With the arrival of metafeed, it is likely that feeds will become more specialized and tailored to specific applications. This may involve defining schemas for message types and application-specific rules. For example, there may be feeds dedicated to messaging and social media, using a vocabulary and message types defined by ActivityPub. Additionally, there may be feeds for accounting that use ssb-tokens, or feeds for trust management and self-sovereign identity ( ssb-DID).
A general way to view a feed is as a sequence of committed operations from the owner, which can be reduced to a view according to specific application rules, following the principles of the Event Sourcing design pattern as seen in P2PPanda. The ssb-archive commitment could be more focused on snapshot commitments, with application-specific rules for reduction and a unique data model for each block. For example, a feed for social media using ActivityPub vocabulary could drop previous versions of updated ActivityPub objects and deleted ActivityPub objects, while a feed for accounting could show the balances of exchanges.

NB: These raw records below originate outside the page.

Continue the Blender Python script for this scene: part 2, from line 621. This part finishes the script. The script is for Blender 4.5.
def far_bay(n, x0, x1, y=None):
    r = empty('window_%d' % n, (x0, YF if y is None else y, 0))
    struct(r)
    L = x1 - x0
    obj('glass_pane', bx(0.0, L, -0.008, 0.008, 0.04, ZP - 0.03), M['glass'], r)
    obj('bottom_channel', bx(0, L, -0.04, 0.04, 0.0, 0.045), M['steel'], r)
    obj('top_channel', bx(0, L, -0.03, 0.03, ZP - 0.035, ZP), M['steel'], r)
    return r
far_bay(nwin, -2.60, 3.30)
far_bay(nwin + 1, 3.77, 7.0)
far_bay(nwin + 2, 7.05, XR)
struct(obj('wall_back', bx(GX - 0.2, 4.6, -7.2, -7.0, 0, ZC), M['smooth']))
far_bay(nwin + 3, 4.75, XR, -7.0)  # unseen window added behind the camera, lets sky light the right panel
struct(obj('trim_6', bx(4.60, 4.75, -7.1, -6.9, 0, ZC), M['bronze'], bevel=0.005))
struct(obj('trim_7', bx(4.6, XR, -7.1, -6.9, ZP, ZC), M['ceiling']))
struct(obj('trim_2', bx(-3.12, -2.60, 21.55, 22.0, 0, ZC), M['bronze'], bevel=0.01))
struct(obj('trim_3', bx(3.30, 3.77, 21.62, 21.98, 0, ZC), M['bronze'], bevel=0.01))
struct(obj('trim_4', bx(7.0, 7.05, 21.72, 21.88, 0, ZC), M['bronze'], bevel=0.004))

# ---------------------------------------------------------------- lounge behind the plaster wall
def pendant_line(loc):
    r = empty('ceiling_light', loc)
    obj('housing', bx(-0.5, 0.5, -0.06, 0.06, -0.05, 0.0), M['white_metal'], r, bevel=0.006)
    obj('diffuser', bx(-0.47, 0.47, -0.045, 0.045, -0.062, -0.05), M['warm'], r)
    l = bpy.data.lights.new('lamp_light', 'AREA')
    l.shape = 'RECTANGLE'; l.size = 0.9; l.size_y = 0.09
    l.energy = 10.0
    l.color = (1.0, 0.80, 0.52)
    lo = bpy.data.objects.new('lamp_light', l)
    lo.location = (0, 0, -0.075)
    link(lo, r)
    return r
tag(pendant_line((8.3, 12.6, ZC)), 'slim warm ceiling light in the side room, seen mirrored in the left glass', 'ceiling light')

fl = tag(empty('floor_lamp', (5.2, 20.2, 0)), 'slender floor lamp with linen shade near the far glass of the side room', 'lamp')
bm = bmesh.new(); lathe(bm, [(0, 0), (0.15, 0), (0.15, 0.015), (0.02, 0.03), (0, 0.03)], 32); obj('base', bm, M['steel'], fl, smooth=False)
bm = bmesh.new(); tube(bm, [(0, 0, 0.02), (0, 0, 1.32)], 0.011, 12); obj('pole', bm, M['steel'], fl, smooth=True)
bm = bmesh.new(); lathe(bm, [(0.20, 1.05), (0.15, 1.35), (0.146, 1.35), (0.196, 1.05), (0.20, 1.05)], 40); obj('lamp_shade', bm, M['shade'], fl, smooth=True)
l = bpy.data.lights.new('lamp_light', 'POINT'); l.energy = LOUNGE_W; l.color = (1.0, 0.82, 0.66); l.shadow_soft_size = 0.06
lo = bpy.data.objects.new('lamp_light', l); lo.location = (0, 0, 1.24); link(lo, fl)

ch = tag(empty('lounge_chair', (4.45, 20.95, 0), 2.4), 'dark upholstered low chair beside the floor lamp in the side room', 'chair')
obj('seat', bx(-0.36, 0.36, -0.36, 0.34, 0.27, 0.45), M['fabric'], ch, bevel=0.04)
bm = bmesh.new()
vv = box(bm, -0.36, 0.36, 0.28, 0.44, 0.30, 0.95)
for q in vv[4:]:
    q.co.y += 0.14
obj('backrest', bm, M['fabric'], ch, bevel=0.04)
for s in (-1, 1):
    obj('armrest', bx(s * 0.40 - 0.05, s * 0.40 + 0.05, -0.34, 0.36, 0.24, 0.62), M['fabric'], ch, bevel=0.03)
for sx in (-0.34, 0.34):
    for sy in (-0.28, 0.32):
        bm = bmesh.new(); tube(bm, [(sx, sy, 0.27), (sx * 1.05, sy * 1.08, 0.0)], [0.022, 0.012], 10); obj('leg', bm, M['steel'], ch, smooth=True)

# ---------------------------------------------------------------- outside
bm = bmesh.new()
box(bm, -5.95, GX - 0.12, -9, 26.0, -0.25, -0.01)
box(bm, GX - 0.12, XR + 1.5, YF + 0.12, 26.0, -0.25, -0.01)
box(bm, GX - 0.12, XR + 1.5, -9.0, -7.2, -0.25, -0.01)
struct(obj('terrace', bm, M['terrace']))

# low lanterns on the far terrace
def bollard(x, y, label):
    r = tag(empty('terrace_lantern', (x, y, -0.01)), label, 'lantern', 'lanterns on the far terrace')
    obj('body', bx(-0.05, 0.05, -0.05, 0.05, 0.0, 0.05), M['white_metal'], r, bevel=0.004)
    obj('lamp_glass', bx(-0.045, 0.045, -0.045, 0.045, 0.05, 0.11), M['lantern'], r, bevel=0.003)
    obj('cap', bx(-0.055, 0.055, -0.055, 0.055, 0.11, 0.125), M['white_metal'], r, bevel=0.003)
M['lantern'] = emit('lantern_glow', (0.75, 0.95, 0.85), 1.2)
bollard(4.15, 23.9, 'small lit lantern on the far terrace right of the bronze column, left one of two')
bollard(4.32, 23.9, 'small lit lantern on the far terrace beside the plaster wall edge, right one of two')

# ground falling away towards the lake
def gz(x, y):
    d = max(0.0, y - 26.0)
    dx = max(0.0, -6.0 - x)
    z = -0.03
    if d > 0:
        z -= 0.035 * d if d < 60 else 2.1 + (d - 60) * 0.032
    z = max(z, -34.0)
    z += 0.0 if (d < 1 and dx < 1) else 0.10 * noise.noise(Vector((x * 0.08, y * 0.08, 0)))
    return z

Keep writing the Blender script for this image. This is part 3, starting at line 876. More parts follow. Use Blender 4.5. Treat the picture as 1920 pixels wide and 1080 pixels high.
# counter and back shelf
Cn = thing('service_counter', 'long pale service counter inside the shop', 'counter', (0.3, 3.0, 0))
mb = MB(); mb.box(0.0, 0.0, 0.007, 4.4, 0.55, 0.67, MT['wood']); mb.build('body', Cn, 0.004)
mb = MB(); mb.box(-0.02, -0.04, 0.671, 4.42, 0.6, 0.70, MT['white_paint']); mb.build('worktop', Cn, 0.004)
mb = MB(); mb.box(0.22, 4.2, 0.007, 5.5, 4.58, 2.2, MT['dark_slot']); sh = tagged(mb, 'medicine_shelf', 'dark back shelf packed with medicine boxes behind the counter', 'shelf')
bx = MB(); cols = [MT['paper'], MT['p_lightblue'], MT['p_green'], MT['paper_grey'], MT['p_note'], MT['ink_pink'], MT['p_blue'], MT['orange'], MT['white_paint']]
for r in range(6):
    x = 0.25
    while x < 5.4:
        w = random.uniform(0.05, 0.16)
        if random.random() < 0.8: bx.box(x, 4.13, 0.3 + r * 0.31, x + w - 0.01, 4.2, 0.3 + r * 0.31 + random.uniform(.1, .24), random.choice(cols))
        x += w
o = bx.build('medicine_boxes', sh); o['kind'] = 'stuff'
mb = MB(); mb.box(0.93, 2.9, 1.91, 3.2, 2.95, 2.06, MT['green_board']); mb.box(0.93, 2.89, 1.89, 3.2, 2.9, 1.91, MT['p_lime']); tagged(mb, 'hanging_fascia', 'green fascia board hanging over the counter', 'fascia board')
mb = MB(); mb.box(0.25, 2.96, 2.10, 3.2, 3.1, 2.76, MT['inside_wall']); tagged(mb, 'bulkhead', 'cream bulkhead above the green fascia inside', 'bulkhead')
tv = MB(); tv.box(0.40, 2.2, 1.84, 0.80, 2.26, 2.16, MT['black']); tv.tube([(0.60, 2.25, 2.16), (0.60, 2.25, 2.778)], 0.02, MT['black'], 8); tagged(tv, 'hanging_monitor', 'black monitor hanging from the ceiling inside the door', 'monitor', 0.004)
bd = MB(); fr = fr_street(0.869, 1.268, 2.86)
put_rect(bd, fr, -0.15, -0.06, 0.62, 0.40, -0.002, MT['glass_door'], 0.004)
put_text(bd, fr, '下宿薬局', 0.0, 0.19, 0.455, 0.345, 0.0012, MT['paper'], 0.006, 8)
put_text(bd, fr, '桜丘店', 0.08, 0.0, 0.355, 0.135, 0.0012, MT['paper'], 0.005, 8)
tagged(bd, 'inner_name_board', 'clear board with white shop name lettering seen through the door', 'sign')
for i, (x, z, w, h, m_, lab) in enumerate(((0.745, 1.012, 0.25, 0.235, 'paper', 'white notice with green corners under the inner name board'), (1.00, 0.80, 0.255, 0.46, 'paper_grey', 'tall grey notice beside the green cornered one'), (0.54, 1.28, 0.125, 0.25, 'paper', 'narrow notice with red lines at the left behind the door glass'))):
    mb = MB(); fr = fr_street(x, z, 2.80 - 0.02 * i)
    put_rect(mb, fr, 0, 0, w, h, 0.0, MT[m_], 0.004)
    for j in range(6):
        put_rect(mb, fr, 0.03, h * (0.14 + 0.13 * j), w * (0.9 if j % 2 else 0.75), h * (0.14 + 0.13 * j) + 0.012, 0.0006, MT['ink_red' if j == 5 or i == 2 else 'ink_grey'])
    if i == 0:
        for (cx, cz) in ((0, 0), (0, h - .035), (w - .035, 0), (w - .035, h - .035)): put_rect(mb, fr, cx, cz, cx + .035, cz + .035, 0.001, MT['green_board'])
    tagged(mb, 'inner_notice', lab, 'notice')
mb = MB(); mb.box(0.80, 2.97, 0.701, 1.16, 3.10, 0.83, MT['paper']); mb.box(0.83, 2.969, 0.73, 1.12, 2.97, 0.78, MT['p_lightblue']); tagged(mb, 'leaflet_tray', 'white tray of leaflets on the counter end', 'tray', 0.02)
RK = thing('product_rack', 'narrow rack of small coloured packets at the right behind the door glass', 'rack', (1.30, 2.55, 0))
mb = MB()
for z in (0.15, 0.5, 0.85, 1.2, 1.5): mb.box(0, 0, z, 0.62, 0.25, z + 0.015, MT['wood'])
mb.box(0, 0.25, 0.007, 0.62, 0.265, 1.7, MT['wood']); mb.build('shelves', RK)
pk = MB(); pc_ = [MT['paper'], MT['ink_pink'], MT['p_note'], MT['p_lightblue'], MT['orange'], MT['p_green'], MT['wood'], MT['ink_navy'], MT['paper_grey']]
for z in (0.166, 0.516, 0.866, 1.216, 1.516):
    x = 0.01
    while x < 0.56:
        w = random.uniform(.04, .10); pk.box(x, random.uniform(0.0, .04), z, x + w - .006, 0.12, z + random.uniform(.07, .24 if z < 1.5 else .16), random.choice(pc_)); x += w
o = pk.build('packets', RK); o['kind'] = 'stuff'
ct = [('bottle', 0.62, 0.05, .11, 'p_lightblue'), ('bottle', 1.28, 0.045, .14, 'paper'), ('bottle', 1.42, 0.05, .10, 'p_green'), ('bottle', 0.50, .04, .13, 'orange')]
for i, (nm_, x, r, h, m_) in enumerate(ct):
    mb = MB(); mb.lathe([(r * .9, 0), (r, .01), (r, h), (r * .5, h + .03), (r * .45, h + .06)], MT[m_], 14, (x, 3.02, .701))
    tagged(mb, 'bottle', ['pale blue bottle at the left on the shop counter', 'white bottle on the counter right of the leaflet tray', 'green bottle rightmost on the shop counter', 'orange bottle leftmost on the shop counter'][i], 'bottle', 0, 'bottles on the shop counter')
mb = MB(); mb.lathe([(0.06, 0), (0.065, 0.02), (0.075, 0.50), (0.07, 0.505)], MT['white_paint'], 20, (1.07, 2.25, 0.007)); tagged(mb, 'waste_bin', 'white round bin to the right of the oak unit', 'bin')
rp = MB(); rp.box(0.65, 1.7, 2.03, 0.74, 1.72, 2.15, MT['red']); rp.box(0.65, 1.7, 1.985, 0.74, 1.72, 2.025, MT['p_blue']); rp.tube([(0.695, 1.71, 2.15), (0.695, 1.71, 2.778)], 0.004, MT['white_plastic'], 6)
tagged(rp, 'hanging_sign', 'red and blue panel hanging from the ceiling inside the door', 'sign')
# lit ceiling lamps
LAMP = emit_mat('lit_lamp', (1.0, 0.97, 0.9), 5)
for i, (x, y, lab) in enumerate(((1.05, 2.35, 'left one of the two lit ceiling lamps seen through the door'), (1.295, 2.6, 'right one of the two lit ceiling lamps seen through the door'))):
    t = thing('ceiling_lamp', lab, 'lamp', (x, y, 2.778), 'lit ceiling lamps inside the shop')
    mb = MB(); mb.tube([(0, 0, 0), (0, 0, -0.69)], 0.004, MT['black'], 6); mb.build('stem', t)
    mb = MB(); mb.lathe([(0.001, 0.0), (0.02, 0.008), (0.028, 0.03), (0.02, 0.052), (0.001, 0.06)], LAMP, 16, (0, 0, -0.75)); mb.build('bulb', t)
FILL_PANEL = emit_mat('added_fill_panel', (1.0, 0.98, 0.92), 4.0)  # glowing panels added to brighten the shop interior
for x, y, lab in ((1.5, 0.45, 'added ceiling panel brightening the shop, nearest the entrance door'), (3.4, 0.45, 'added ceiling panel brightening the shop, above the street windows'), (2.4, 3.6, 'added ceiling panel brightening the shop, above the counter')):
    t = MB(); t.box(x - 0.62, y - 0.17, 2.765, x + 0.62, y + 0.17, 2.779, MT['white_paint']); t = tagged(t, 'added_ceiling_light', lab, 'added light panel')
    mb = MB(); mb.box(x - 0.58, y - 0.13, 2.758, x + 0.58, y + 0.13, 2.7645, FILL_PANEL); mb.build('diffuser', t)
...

Connected but not directly dependent, I believe that the evolution of the SSB propagation algorithm to better handle forked feeds is crucial for the future of the system. It is my personal opinion that SSB should develop a mechanism for detecting and propagating forks and give feed owners the option to reconcile branches by creating a join commitment message. I think this would greatly improve data management and replication across the network. It's a way to increase the robustness and reliability of the system. My personal proposal to that are in https://gpicron.github.io/ssb-clock-spec/ (WIP)
- ssb-metafeed comes with the notion of "stopping" a feed. This features can also be combined with ssb-archive feature.